Last edited: January 04, 2005


Egyptian Court Condemns 21 Men

The Data Lounge, March 17, 2003
http://staging.datalounge.com/datalounge/news/record.html?record=20605

CAIRO, Egypt—On the eve of a major American-led military assault against Iraq, a criminal court in Egypt on Saturday sentenced 21 men to three years in prison for practicing debauchery, a government term used to prosecute gay and bisexual men.

The Egyptian government dramatically escalated a months—old nationwide crackdown against its gay citizens in May 2001 when Cairo police stormed a gay party held on a Nile river boat, arresting 52 onboard. The public trial of the men, televised nationally and trumpeted in the state-controlled press, prompted widespread international condemnation.

Under intense pressure from international human rights groups, gay civil rights activists and Western governments, Egyptian President Hosni Mubarak last May called for a retrial and threw out the verdicts against all but two of the 52 defendants in the Queen Boat case.

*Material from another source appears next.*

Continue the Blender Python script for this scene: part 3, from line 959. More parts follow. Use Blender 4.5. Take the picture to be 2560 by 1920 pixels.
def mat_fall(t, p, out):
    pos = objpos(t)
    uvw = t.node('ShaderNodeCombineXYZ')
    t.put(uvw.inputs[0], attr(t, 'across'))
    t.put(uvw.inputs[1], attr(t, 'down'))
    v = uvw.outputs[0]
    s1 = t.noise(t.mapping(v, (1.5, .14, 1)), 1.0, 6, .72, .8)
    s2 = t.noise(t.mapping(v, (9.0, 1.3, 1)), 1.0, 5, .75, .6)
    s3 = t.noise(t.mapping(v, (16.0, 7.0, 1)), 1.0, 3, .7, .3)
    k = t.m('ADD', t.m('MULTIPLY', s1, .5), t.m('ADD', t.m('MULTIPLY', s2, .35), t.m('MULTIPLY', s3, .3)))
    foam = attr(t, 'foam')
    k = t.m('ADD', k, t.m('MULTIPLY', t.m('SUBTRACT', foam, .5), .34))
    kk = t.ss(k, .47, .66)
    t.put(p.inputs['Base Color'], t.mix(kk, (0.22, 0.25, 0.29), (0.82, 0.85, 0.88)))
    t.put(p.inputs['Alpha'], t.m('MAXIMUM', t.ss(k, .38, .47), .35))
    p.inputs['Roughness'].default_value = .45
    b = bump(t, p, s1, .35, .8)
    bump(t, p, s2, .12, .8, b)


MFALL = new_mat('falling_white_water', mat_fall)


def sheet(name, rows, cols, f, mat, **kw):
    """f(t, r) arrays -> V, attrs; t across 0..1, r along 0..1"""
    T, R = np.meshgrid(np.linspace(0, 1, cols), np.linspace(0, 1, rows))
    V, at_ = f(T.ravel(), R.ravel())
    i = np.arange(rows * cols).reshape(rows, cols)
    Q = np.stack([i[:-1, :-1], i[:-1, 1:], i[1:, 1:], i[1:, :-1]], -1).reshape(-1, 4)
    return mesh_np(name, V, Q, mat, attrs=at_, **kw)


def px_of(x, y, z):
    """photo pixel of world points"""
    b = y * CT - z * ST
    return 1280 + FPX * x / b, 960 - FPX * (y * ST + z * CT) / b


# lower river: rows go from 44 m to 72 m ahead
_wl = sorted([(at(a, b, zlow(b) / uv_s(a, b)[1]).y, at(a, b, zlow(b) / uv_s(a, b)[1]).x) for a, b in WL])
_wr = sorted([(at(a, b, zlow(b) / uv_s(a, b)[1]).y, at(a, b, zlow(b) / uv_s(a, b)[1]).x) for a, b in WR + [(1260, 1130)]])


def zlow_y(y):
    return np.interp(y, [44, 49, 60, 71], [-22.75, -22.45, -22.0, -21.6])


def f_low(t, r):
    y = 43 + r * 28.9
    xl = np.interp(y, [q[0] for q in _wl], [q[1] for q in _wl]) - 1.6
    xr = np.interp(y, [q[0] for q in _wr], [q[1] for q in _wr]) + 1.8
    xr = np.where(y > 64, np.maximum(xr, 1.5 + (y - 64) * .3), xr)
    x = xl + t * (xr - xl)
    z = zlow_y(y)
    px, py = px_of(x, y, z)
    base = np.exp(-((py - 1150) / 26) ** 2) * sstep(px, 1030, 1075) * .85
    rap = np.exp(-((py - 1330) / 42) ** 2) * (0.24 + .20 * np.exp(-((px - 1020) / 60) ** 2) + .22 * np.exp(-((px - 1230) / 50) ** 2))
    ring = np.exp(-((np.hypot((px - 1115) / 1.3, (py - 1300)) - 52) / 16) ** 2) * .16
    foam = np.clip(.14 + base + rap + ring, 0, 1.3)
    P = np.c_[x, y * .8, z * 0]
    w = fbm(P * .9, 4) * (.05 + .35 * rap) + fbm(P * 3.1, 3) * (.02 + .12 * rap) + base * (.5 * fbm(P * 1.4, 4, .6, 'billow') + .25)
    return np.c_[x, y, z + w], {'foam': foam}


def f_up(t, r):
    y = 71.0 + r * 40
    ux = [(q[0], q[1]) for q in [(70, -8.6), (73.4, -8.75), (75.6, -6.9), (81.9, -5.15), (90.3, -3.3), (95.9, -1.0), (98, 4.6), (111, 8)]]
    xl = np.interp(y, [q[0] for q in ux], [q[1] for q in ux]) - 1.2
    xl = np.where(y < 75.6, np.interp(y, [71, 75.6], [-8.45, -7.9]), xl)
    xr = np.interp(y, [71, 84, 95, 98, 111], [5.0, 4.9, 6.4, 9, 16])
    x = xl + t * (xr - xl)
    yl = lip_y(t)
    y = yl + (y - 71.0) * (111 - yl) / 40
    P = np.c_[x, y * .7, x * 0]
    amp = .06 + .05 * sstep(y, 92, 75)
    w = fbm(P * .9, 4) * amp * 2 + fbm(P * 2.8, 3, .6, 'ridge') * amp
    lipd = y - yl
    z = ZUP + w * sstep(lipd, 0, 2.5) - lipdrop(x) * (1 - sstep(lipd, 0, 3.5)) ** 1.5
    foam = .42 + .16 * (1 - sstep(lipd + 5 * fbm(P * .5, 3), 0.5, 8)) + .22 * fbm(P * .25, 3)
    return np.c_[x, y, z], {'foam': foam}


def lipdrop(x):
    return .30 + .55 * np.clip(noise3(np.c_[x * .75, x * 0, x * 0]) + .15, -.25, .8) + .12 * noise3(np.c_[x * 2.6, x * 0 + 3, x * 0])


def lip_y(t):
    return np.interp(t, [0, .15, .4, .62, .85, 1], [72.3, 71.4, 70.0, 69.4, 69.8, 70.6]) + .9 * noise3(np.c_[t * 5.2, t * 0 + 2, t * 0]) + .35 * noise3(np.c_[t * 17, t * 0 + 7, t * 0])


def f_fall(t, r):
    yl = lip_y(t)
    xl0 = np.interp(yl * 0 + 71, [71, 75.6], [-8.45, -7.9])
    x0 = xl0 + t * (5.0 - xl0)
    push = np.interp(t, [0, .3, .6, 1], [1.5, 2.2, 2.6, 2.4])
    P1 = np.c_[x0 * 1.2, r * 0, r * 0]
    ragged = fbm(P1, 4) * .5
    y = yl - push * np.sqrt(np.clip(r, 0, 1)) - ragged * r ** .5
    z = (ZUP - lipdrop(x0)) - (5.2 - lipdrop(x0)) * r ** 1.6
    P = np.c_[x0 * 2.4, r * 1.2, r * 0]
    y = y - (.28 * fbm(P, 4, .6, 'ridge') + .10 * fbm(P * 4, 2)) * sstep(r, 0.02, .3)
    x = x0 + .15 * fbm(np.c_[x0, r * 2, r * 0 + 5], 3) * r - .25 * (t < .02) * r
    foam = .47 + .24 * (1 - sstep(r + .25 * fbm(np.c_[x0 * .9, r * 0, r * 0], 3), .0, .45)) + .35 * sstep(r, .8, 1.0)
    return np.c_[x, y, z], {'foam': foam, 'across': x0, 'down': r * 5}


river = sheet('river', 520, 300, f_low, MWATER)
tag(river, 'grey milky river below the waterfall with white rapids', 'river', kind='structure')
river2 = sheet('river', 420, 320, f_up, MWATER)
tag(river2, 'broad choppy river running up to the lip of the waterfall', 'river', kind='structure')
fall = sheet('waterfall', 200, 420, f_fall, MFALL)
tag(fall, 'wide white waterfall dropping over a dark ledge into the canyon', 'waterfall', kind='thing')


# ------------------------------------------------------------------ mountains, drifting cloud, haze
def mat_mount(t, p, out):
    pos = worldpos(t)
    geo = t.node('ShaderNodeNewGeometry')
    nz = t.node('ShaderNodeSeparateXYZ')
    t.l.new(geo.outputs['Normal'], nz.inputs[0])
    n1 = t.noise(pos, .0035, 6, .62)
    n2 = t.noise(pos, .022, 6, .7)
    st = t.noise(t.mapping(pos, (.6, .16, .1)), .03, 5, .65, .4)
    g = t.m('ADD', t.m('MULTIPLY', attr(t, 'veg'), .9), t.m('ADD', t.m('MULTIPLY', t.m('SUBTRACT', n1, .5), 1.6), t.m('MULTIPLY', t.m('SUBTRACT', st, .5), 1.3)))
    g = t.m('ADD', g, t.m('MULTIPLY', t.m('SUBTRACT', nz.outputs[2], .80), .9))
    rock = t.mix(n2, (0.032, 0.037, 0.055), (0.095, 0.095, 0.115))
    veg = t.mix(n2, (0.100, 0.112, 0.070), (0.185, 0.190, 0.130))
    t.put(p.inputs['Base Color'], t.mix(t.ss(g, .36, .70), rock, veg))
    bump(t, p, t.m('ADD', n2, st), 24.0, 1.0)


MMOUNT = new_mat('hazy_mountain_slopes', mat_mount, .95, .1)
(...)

News that 21 of those men, briefly acquitted, have been reconvicted and will now endure harsh jail terms has deeply outraged international human rights groups.

"The Egyptian authorities must release immediately and unconditionally anyone imprisoned for their actual or perceived sexual orientation," Amnesty International said in a statement issued Thursday.

Three Egyptian human rights groups—the Egyptian Initiative for Personal Rights, el Nadim Center for the Management and Rehabilitation of Victims of Violence and Hisham Mubarak Center—issued a statement Saturday expressing "their shock and anger at issuing tough sentences against the 21 defendants."